## Given task
Please transcribe the listing below in full and word for word, without its pictures.

--- begin ---

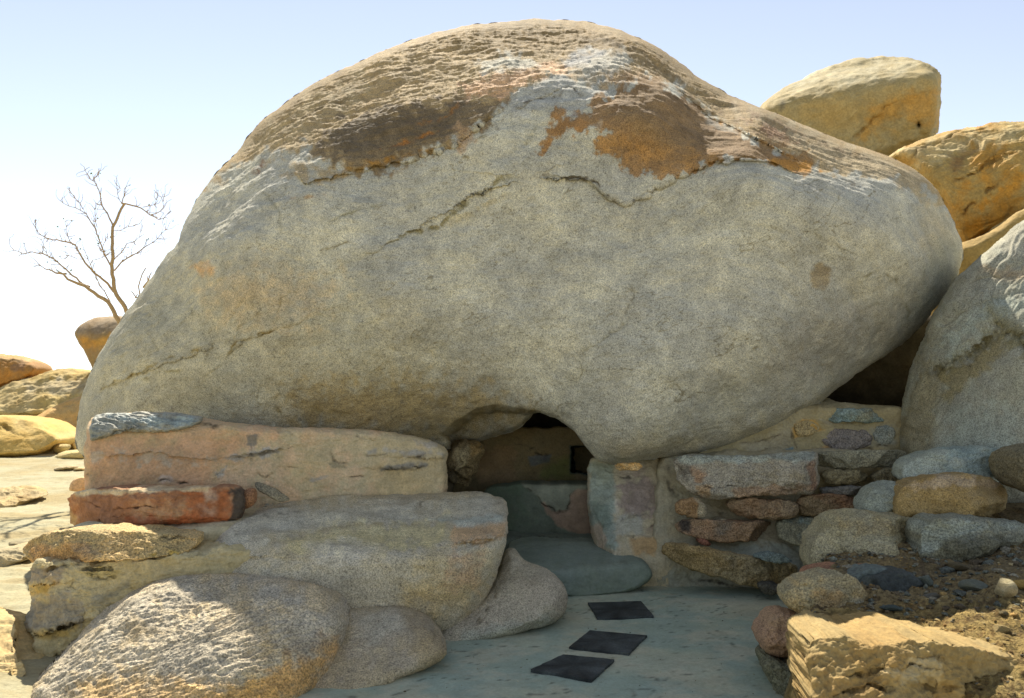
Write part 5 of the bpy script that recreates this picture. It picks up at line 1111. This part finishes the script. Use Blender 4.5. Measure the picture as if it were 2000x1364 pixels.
bp_ = [refine(p, TY, a * 1.1, b * 1.3, d, 0.012, 40 + i) for i, (p, a, b, d) in enumerate(branches)]
tw = []; lf = []; r = random.Random(4)
for path in bp_:
    L_ = len(path)
    for i in range(int(L_ * 0.2), L_):
        for _ in range(3):
            if r.random() < 0.6:
                p0 = path[i][0]; a = path[i - 1][0]; d = (p0 - a).normalized()
                d = (d + Vector((r.gauss(0, .7), r.gauss(0, .6), r.gauss(0.25, .6)))).normalized()
                q = [(p0, .0045)]; p = p0.copy()
                for k in range(r.randint(2, 5)):
                    d = (d + Vector((r.gauss(0, .35), r.gauss(0, .3), r.gauss(0.08, .35)))).normalized(); p = p + d * r.uniform(.03, .06); q.append((p.copy(), max(.0018, .0038 - k * .0006)))
                tw.append(q)
                if r.random() < 0.12: lf.append(p.copy())
tubes('branches', bp_, BARK, tree)
tubes('twigs', tw, BARK, tree)['kind'] = 'stuff'
V = []; ff = []
lf += [pt(178, 339, TY), pt(321, 438, TY), pt(338, 432, TY), pt(301, 438, TY)]
for p in lf:
    s = r.uniform(.012, .022); a = r.uniform(0, 3.1); u = Vector((math.cos(a), r.uniform(-.4, .4), math.sin(a))); w_ = Vector((-math.sin(a), r.uniform(-.4, .4), math.cos(a))) * .6
    k = len(V); V += [p - u * s, p - w_ * s, p + u * s, p + w_ * s]; ff += [k, k + 1, k + 2, k + 3]
link_mesh('leaves', np.array([v[:] for v in V]), ff, np.full(len(lf), 4), LEAF, tree, Vector(tree.location))
SY = 9.0
sb = thing('dry_shrub', gnd(300, HOR + F * CAMZ / SY, 0), 'few dry twigs poking out behind the left slope of the giant boulder', 'shrub')
tubes('stems', [refine([(330, 940), (320, 760), (300, 640), (277, 566), (283, 545), (292, 525)], SY, .02, .006, 0, .01, 1), refine([(279, 562), (290, 548), (297, 531)], SY, .011, .005, .1, .01, 2),
                refine([(300, 640), (268, 588), (258, 575), (252, 567)], SY, .014, .005, 0, .01, 3), refine([(263, 583), (266, 574), (270, 572)], SY, .006, .004, 0, .01, 4), refine([(286, 553), (296, 540)], SY, .007, .004, -.1, .01, 5)], BARK, sb)
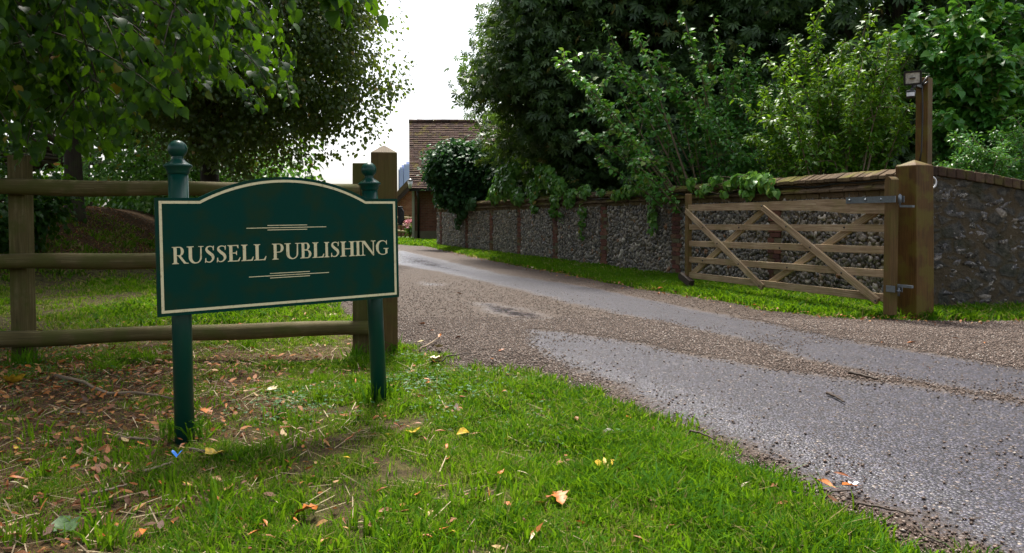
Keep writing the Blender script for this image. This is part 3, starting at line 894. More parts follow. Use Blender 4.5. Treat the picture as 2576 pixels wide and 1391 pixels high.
GPY = 7.72
gp_b = at(2302, 793, GPY); gp_b.z = -.03
gp_t = at(2300, 417, GPY)
gpost = empty('gate_post', gp_b, 'thick square brown timber gate post with pyramid top carrying the open gate', 'gate post')
GD = Vector((-1.31, 3.32, 0)).normalized()         # direction of the open gate from its hinge
GRZ = math.atan2(GD.y, GD.x)
sq_post('post', M['hingewood'], gpost, gp_b, gp_t, .246, GRZ, .062, bevel=.008)
gperp = Vector((GD.y, -GD.x, 0))                     # away from the drive (towards the wall)
if gperp.x < 0: gperp = -gperp

gate = empty('field_gate', at(2237, 785, 7.62) , 'open five-bar wooden field gate folded back against the flint wall', 'gate')
h0 = at(2239, 785, 7.66); h0.z = 0
HP = Vector((h0.x, h0.y, 0)); LEN = 3.52
FP = HP + GD * LEN
def gz2(s, py_h, py_f):
    """height on the gate plane at distance s from heights at both ends"""
    return py_h + (py_f - py_h) * s / LEN
def gp3(s, z, off=0.0): return Vector((HP.x + GD.x * s - gperp.x * off, HP.y + GD.y * s - gperp.y * off, z))
def hz(px, py, s):
    q = gp3(s, 0); return CAMZ + (at(px, py, q.y).z - CAMZ)
zt_h = hz(2218, 497, .05); zb_h = hz(2218, 762, .05)
zt_f = hz(1738, 515, LEN); zb_f = hz(1738, 697, LEN)
# hanging stile with rounded top
mb = MB()
zs0, zs1 = .03, hz(2237, 452, 0)
mb.beam(gp3(0, zs0), gp3(0, zs1), .105, .085, up=GD)
st = mb.build('hanging_stile', M['gatestile'], gate, .006)
mb = MB()
pr = [(gp3(-.0425 + .085 * k / 8, zs1 + .03 * math.sin(math.pi * k / 8)))for k in range(9)]
for sgn in (0,):
    n_ = len(pr); mb.v += [tuple(p - gperp * .0522) for p in pr] + [tuple(p + gperp * .0522) for p in pr]
    for k in range(n_ - 1): mb.face((k, k + 1, n_ + k + 1, n_ + k), [(0, 0), (.02, 0), (.02, .1), (0, .1)], .5, True)
    mb.face(list(range(n_))); mb.face([n_ + k for k in range(n_)][::-1])
mb.build('stile_top', M['gatestile'], st)
mb = MB(); mb.beam(gp3(LEN, zb_f - .08), gp3(LEN, hz(1728, 488, LEN)), .075, .07, up=GD); mb.build('slam_stile', M['gatestile'], gate, .006)
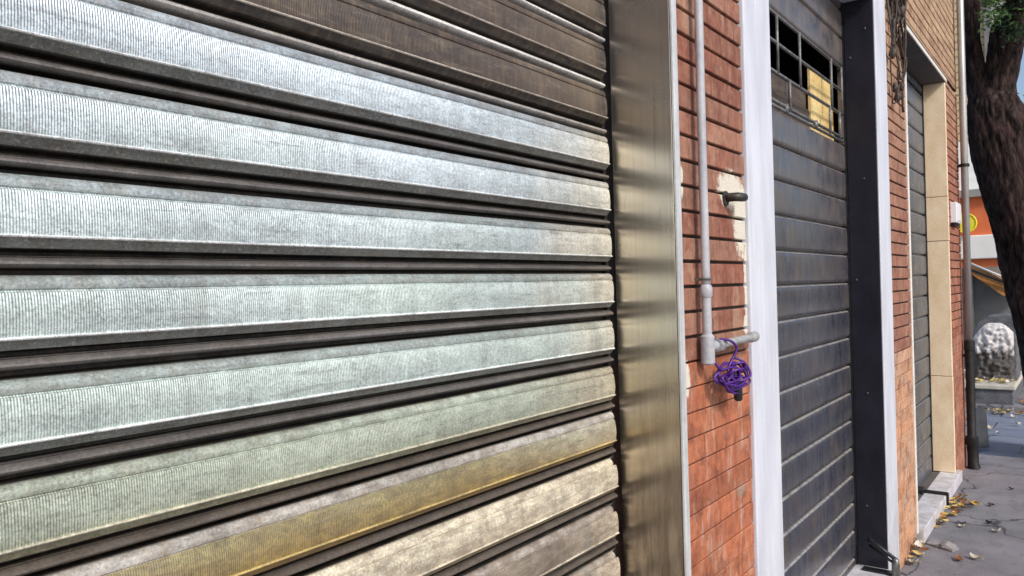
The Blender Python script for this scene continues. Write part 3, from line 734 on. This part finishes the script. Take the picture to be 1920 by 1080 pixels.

--- end ---

## Exercise answer
Write part 5 of the bpy script that recreates this picture. It picks up at line 1111. This part finishes the script. Use Blender 4.5. Measure the picture as if it were 2000x1364 pixels.
bp_ = [refine(p, TY, a * 1.1, b * 1.3, d, 0.012, 40 + i) for i, (p, a, b, d) in enumerate(branches)]
tw = []; lf = []; r = random.Random(4)
for path in bp_:
    L_ = len(path)
    for i in range(int(L_ * 0.2), L_):
        for _ in range(3):
            if r.random() < 0.6:
                p0 = path[i][0]; a = path[i - 1][0]; d = (p0 - a).normalized()
                d = (d + Vector((r.gauss(0, .7), r.gauss(0, .6), r.gauss(0.25, .6)))).normalized()
                q = [(p0, .0045)]; p = p0.copy()
                for k in range(r.randint(2, 5)):
                    d = (d + Vector((r.gauss(0, .35), r.gauss(0, .3), r.gauss(0.08, .35)))).normalized(); p = p + d * r.uniform(.03, .06); q.append((p.copy(), max(.0018, .0038 - k * .0006)))
                tw.append(q)
                if r.random() < 0.12: lf.append(p.copy())
tubes('branches', bp_, BARK, tree)
tubes('twigs', tw, BARK, tree)['kind'] = 'stuff'
V = []; ff = []
lf += [pt(178, 339, TY), pt(321, 438, TY), pt(338, 432, TY), pt(301, 438, TY)]
for p in lf:
    s = r.uniform(.012, .022); a = r.uniform(0, 3.1); u = Vector((math.cos(a), r.uniform(-.4, .4), math.sin(a))); w_ = Vector((-math.sin(a), r.uniform(-.4, .4), math.cos(a))) * .6
    k = len(V); V += [p - u * s, p - w_ * s, p + u * s, p + w_ * s]; ff += [k, k + 1, k + 2, k + 3]
link_mesh('leaves', np.array([v[:] for v in V]), ff, np.full(len(lf), 4), LEAF, tree, Vector(tree.location))
SY = 9.0
sb = thing('dry_shrub', gnd(300, HOR + F * CAMZ / SY, 0), 'few dry twigs poking out behind the left slope of the giant boulder', 'shrub')
tubes('stems', [refine([(330, 940), (320, 760), (300, 640), (277, 566), (283, 545), (292, 525)], SY, .02, .006, 0, .01, 1), refine([(279, 562), (290, 548), (297, 531)], SY, .011, .005, .1, .01, 2),
                refine([(300, 640), (268, 588), (258, 575), (252, 567)], SY, .014, .005, 0, .01, 3), refine([(263, 583), (266, 574), (270, 572)], SY, .006, .004, 0, .01, 4), refine([(286, 553), (296, 540)], SY, .007, .004, -.1, .01, 5)], BARK, sb)
Keep writing the Blender script for this image. This is part 3, starting at line 894. More parts follow. Use Blender 4.5. Treat the picture as 2576 pixels wide and 1391 pixels high.
GPY = 7.72
gp_b = at(2302, 793, GPY); gp_b.z = -.03
gp_t = at(2300, 417, GPY)
gpost = empty('gate_post', gp_b, 'thick square brown timber gate post with pyramid top carrying the open gate', 'gate post')
GD = Vector((-1.31, 3.32, 0)).normalized()         # direction of the open gate from its hinge
GRZ = math.atan2(GD.y, GD.x)
sq_post('post', M['hingewood'], gpost, gp_b, gp_t, .246, GRZ, .062, bevel=.008)
gperp = Vector((GD.y, -GD.x, 0))                     # away from the drive (towards the wall)
if gperp.x < 0: gperp = -gperp

gate = empty('field_gate', at(2237, 785, 7.62) , 'open five-bar wooden field gate folded back against the flint wall', 'gate')
h0 = at(2239, 785, 7.66); h0.z = 0
HP = Vector((h0.x, h0.y, 0)); LEN = 3.52
FP = HP + GD * LEN
def gz2(s, py_h, py_f):
    """height on the gate plane at distance s from heights at both ends"""
    return py_h + (py_f - py_h) * s / LEN
def gp3(s, z, off=0.0): return Vector((HP.x + GD.x * s - gperp.x * off, HP.y + GD.y * s - gperp.y * off, z))
def hz(px, py, s):
    q = gp3(s, 0); return CAMZ + (at(px, py, q.y).z - CAMZ)
zt_h = hz(2218, 497, .05); zb_h = hz(2218, 762, .05)
zt_f = hz(1738, 515, LEN); zb_f = hz(1738, 697, LEN)
# hanging stile with rounded top
mb = MB()
zs0, zs1 = .03, hz(2237, 452, 0)
mb.beam(gp3(0, zs0), gp3(0, zs1), .105, .085, up=GD)
st = mb.build('hanging_stile', M['gatestile'], gate, .006)
mb = MB()
pr = [(gp3(-.0425 + .085 * k / 8, zs1 + .03 * math.sin(math.pi * k / 8)))for k in range(9)]
for sgn in (0,):
    n_ = len(pr); mb.v += [tuple(p - gperp * .0522) for p in pr] + [tuple(p + gperp * .0522) for p in pr]
    for k in range(n_ - 1): mb.face((k, k + 1, n_ + k + 1, n_ + k), [(0, 0), (.02, 0), (.02, .1), (0, .1)], .5, True)
    mb.face(list(range(n_))); mb.face([n_ + k for k in range(n_)][::-1])
mb.build('stile_top', M['gatestile'], st)
mb = MB(); mb.beam(gp3(LEN, zb_f - .08), gp3(LEN, hz(1728, 488, LEN)), .075, .07, up=GD); mb.build('slam_stile', M['gatestile'], gate, .006)
The Blender Python script for this scene continues. Write part 3, from line 734 on. This part finishes the script. Take the picture to be 1920 by 1080 pixels.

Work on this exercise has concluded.